Lo mejor será, pues, que siga escribiendo, que continúe impertérrito con la labor, e intente olvidarme para siempre del sentimiento de frustración y fracaso que me embarga cada vez que no consigo la edición de un libro.

—VIII—

Los retratos, tal y como los entiendo, más que un ejercicio de habilidad y técnica que demuestren la pericia del artista en plasmar sobre una superficie un parecido más que razonable de un rostro, son un ejercicio de introspección en el carácter del retratado. De algún modo suponen atrapar el alma de un individuo… y no sólo el alma de un momento determinado (aunque esto sea lo que más prevalezca, obviamente), sino de una biografía y de un porvenir.

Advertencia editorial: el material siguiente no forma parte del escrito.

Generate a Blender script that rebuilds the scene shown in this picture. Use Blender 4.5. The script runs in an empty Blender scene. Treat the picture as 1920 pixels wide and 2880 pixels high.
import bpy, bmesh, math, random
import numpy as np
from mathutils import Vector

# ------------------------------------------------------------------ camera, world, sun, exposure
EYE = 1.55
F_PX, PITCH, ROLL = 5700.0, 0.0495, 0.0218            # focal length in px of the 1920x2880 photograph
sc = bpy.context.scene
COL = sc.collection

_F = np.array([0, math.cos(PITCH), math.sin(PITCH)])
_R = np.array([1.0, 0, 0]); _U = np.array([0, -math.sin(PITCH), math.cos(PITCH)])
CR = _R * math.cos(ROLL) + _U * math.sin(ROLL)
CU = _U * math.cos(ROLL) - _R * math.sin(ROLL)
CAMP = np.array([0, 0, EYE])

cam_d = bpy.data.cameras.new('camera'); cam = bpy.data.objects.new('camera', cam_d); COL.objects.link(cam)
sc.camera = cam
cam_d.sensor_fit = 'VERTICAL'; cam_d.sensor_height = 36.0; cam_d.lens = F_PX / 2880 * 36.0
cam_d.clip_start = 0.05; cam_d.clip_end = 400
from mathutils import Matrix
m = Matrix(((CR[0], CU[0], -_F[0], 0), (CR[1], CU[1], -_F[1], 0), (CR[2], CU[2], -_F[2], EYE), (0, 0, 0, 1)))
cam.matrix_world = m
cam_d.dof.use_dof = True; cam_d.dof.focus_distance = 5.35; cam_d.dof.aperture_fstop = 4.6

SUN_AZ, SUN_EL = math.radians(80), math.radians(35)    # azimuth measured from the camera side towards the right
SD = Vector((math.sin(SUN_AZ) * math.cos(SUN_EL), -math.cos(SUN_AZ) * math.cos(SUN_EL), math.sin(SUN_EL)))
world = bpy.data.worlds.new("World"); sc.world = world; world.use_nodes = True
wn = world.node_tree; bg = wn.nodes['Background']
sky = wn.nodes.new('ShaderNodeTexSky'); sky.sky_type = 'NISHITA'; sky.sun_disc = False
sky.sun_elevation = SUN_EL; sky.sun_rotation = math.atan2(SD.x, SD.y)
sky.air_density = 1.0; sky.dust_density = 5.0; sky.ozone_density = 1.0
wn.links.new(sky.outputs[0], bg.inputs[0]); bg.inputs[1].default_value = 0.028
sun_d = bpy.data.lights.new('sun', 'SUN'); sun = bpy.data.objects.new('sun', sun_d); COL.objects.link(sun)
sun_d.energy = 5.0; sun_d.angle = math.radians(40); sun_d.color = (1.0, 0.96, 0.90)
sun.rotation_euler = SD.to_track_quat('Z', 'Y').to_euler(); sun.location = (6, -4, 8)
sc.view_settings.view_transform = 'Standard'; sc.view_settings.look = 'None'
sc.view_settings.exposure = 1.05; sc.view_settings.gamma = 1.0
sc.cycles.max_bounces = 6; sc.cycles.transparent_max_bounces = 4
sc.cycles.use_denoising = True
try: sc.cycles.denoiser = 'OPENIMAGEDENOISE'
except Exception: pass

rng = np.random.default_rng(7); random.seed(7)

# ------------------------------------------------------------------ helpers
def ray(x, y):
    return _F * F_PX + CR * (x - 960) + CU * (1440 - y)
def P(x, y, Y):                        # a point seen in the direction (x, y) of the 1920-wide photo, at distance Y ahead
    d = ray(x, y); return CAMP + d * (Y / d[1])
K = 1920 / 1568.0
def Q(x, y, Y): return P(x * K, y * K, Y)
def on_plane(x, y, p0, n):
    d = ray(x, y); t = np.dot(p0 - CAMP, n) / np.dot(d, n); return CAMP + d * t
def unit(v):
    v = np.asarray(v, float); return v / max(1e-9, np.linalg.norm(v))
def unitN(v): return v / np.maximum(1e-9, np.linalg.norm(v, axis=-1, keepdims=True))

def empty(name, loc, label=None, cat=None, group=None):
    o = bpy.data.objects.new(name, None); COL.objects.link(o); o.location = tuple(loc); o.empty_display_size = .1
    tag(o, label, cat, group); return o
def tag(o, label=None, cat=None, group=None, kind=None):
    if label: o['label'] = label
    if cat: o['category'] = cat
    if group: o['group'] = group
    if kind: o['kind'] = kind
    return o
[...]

Así sucede en el caso de los retratos de Mariano: no se trata sólo de una cuestión técnica, sino que va mucho más allá. Me parece, o así lo perciben mis escuálidas condiciones de espectador, que aprovechando el rostro de un hombre o una mujer de hoy (en la mayoría de los casos familiares nuestros, y algunos amigos), ha buscado el arquetipo físico y moral de una profesión, de una vocación, de un sueño, de una situación vital que abarca y supera más allá de los rasgos concretos del individuo retratado.
A mi modo de ver hay que estar muy atento a los títulos de los lienzos.
Probablemente ahora esté siguiendo el camino inverso que él siguió. Contempló, estudió cada rostro y en esa reflexión de los rasgos y las expresiones de cada uno de los personajes retratados encontró la encarnación de algo que viene de más atrás y que aún hoy es importante: la tierra de los padres, la madre, la ley, el profeta, el legado, el guerrero. Es decir, su trabajo parte de un rostro concreto, pero le adjudica una característica o función más general, e incluso universal.